화학공학소재연구정보센터
Journal of Materials Science, Vol.56, No.12, 7727-7739, 2021
Correction of flow stress data due to non-homogeneous deformation and thermal conditions during hot compression testing of a polycrystalline nickel-base superalloy
Accurate flow stress data are essential for the design and optimization of thermo-mechanical processes for a wide range of metallic materials. Hot compression testing is generally used to establish the dependence of flow stress on temperature, strain and strain rate. Flow stress measurements have mostly used cylindrical specimens of different sizes. While the data has been corrected for friction and adiabatic heating, the measurements assume idealized uniform deformation in the test specimen when obtaining the flow stress data from the measured load and displacement. In this paper, it is shown that there is significant non-uniform deformation in the test specimen under practical testing conditions, and a methodology is developed to correct the flow stress data.

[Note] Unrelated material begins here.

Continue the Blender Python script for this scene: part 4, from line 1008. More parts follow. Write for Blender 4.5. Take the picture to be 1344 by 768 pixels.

This correction is generally more significant than the correction due to friction or adiabatic heating and is necessary to obtain more accurate flow stress data. The effect of specimen geometry is also investigated, and a geometry which results in more uniform strain distribution than a cylindrical specimen is used. Measurements are conducted for a prototype powder metallurgy nickel-base superalloy at a low strain rate over a deformation temperature range. Constitutive equations are constructed with the measured flow stress data. Finite element modeling of the tests using the corrected data provides a better agreement with the measured loads. The grain microstructures vary with the test parameters and are used to correlate the flow behavior.